■ **WHAT TO PRODUCE**: Each line from the one containing "Keep writing the" through the one containing "Continue the Blender" is to be retyped exactly, both end lines included, and all other lines left out.

>> Start THE DATA

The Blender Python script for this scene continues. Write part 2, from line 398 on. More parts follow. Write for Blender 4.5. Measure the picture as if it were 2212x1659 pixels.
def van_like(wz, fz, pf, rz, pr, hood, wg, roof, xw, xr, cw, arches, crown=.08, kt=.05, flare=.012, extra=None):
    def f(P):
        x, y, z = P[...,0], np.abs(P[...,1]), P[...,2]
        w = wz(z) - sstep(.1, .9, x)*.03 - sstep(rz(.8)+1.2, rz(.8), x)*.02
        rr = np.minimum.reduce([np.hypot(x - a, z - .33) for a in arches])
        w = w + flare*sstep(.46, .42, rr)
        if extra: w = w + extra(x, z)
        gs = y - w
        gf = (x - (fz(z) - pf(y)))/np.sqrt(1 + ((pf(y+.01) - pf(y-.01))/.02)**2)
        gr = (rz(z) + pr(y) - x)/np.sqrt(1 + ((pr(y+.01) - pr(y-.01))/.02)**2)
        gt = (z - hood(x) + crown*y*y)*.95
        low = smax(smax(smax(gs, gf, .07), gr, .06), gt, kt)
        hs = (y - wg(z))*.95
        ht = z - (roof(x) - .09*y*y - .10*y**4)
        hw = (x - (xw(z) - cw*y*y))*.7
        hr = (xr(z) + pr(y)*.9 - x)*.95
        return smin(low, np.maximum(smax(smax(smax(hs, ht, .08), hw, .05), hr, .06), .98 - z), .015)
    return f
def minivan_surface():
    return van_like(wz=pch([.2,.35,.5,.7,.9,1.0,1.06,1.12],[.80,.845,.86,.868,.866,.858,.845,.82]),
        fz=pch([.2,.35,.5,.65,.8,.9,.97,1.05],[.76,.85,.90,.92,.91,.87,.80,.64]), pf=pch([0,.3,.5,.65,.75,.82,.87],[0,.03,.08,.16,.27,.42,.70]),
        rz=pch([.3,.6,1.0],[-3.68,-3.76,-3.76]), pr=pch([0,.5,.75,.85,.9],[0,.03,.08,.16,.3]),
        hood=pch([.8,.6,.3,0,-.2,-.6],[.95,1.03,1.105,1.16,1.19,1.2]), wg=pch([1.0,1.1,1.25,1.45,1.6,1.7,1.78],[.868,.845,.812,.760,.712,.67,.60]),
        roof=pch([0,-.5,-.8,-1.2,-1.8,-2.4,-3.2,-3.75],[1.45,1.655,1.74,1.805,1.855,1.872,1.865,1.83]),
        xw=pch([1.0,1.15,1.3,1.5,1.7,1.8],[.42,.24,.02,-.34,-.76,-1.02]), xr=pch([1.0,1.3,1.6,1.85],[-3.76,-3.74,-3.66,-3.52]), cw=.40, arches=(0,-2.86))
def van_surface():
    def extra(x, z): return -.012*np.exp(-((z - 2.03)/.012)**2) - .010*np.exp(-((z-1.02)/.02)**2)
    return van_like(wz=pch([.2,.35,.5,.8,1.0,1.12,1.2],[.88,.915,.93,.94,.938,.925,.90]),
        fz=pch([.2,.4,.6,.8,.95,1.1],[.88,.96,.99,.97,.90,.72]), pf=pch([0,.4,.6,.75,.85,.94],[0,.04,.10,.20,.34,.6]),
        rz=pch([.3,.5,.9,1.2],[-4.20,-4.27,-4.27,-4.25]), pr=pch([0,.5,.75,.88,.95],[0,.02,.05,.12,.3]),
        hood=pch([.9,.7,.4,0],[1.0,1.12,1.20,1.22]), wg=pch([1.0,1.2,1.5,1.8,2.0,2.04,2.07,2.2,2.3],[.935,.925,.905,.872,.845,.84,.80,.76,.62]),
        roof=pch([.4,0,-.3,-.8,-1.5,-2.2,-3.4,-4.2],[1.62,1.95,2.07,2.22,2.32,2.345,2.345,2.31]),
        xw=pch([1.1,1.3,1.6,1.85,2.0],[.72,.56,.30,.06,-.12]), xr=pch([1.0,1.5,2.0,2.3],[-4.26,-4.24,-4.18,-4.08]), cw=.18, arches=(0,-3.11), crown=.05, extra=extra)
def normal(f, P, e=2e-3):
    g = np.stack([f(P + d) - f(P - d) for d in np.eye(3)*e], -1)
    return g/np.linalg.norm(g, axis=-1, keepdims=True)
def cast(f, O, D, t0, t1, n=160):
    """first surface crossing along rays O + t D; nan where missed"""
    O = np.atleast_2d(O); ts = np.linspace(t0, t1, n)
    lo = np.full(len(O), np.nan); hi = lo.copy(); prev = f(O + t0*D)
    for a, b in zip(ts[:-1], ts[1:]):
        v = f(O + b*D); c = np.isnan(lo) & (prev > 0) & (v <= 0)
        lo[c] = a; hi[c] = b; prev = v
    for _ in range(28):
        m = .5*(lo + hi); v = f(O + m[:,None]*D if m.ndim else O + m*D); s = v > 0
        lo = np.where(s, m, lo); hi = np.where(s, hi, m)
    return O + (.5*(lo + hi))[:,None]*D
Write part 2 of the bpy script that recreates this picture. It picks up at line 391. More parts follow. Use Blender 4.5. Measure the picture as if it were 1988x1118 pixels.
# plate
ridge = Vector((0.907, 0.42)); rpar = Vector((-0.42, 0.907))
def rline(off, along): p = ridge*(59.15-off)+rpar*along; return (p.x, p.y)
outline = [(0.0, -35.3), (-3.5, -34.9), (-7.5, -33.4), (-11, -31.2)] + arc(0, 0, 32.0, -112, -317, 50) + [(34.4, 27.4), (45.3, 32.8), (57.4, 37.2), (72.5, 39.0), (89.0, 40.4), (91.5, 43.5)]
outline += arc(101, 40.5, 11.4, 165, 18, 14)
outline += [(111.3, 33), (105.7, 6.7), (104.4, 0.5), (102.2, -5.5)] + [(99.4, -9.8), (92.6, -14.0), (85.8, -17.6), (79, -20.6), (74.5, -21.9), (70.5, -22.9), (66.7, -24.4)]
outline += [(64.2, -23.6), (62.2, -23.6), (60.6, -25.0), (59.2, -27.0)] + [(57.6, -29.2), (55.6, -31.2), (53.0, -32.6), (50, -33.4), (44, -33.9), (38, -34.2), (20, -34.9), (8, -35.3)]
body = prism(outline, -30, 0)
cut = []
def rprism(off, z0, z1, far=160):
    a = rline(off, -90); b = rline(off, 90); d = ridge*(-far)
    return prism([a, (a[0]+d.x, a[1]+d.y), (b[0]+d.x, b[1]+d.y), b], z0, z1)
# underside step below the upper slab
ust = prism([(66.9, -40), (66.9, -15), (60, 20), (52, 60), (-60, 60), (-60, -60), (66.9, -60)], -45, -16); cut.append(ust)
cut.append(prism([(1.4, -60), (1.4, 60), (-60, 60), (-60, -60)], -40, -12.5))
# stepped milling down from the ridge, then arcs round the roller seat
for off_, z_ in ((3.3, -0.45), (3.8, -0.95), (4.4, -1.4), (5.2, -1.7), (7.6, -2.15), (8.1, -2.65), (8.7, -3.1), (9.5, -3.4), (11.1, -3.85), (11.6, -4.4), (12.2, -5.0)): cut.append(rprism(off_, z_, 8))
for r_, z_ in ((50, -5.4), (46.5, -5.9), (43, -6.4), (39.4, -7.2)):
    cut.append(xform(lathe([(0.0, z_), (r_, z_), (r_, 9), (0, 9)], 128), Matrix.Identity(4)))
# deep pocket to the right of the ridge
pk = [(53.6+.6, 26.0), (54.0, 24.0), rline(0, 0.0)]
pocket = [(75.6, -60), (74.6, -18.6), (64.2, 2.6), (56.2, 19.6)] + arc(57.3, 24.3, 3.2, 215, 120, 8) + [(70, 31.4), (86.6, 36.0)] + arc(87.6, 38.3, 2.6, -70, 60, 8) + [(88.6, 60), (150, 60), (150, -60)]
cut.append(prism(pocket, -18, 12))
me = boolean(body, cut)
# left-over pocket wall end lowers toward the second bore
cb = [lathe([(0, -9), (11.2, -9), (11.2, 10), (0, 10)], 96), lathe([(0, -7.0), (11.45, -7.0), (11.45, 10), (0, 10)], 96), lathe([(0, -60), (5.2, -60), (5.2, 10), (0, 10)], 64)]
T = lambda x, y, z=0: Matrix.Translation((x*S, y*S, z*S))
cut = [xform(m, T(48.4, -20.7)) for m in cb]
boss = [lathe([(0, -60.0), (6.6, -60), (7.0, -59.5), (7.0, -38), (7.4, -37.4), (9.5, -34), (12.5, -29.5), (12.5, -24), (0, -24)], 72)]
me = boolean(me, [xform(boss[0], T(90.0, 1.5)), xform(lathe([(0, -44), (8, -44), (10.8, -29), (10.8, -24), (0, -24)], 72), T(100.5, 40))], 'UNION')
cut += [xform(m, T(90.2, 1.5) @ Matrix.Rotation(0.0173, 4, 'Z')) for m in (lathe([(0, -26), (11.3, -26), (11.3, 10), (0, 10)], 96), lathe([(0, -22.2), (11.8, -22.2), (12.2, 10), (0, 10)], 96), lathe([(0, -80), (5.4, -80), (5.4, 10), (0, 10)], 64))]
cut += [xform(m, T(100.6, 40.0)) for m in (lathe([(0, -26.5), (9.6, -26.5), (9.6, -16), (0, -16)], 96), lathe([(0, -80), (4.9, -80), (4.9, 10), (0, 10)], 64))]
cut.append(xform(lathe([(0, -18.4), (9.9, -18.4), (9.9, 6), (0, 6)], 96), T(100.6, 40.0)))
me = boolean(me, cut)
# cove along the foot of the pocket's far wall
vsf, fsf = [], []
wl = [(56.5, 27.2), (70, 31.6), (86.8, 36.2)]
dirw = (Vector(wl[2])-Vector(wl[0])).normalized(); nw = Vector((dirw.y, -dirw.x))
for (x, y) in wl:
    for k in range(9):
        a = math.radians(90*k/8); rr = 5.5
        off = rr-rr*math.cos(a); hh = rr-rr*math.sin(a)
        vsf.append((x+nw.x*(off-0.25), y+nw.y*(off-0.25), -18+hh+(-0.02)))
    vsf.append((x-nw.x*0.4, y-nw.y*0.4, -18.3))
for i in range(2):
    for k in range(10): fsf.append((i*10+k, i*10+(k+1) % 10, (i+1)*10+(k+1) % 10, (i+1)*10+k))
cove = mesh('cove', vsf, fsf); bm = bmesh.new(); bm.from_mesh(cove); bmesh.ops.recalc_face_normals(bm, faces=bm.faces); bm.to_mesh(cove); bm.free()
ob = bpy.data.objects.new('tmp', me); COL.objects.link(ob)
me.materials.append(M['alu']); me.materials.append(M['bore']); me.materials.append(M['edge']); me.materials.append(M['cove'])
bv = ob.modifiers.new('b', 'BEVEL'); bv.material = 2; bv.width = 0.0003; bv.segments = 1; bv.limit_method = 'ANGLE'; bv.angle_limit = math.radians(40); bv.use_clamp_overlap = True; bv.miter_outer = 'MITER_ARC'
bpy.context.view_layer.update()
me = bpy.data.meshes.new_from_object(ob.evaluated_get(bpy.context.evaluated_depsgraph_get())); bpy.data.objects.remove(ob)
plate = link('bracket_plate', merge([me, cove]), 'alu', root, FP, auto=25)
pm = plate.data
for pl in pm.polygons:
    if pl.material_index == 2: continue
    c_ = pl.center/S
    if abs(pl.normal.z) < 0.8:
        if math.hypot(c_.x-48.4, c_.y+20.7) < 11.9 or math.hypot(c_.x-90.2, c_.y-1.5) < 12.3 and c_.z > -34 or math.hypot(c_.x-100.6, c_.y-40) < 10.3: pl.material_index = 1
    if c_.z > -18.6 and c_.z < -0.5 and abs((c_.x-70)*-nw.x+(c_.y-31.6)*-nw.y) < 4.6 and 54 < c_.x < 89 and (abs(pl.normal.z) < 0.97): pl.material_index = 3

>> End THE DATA
>> Start THE DATA

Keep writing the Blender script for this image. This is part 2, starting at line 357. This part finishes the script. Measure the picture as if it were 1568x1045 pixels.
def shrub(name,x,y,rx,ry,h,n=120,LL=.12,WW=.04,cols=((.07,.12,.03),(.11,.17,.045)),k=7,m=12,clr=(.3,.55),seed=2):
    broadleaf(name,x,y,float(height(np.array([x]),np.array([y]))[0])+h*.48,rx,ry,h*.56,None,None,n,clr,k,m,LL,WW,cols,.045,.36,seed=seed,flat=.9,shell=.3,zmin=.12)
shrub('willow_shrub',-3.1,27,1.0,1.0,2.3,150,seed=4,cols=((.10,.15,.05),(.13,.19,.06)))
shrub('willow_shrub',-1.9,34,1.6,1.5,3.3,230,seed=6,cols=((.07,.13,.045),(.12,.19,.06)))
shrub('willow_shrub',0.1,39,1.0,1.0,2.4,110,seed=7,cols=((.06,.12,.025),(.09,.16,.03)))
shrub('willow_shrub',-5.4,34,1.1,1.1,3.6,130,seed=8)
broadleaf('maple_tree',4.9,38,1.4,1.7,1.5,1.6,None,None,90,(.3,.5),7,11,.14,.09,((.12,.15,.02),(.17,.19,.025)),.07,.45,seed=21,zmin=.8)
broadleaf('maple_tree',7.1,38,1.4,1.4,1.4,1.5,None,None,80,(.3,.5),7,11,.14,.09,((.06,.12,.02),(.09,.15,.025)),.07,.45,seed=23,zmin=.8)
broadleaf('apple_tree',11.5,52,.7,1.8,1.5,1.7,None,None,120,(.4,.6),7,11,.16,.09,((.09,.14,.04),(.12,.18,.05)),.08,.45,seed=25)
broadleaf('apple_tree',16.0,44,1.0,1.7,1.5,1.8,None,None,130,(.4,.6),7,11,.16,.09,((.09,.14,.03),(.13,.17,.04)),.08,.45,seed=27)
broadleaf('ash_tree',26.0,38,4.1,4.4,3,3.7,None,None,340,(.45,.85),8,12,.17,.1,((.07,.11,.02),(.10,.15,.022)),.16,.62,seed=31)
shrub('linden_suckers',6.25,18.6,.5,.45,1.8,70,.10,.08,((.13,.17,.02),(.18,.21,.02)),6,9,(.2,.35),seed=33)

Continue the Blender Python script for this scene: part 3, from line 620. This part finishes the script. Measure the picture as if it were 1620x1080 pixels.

>> End THE DATA

■ **ANSWER FOR THIS EXERCISE**:
Keep writing the Blender script for this image. This is part 2, starting at line 357. This part finishes the script. Measure the picture as if it were 1568x1045 pixels.
def shrub(name,x,y,rx,ry,h,n=120,LL=.12,WW=.04,cols=((.07,.12,.03),(.11,.17,.045)),k=7,m=12,clr=(.3,.55),seed=2):
    broadleaf(name,x,y,float(height(np.array([x]),np.array([y]))[0])+h*.48,rx,ry,h*.56,None,None,n,clr,k,m,LL,WW,cols,.045,.36,seed=seed,flat=.9,shell=.3,zmin=.12)
shrub('willow_shrub',-3.1,27,1.0,1.0,2.3,150,seed=4,cols=((.10,.15,.05),(.13,.19,.06)))
shrub('willow_shrub',-1.9,34,1.6,1.5,3.3,230,seed=6,cols=((.07,.13,.045),(.12,.19,.06)))
shrub('willow_shrub',0.1,39,1.0,1.0,2.4,110,seed=7,cols=((.06,.12,.025),(.09,.16,.03)))
shrub('willow_shrub',-5.4,34,1.1,1.1,3.6,130,seed=8)
broadleaf('maple_tree',4.9,38,1.4,1.7,1.5,1.6,None,None,90,(.3,.5),7,11,.14,.09,((.12,.15,.02),(.17,.19,.025)),.07,.45,seed=21,zmin=.8)
broadleaf('maple_tree',7.1,38,1.4,1.4,1.4,1.5,None,None,80,(.3,.5),7,11,.14,.09,((.06,.12,.02),(.09,.15,.025)),.07,.45,seed=23,zmin=.8)
broadleaf('apple_tree',11.5,52,.7,1.8,1.5,1.7,None,None,120,(.4,.6),7,11,.16,.09,((.09,.14,.04),(.12,.18,.05)),.08,.45,seed=25)
broadleaf('apple_tree',16.0,44,1.0,1.7,1.5,1.8,None,None,130,(.4,.6),7,11,.16,.09,((.09,.14,.03),(.13,.17,.04)),.08,.45,seed=27)
broadleaf('ash_tree',26.0,38,4.1,4.4,3,3.7,None,None,340,(.45,.85),8,12,.17,.1,((.07,.11,.02),(.10,.15,.022)),.16,.62,seed=31)
shrub('linden_suckers',6.25,18.6,.5,.45,1.8,70,.10,.08,((.13,.17,.02),(.18,.21,.02)),6,9,(.2,.35),seed=33)

Continue the Blender Python script for this scene: part 3, from line 620. This part finishes the script. Measure the picture as if it were 1620x1080 pixels.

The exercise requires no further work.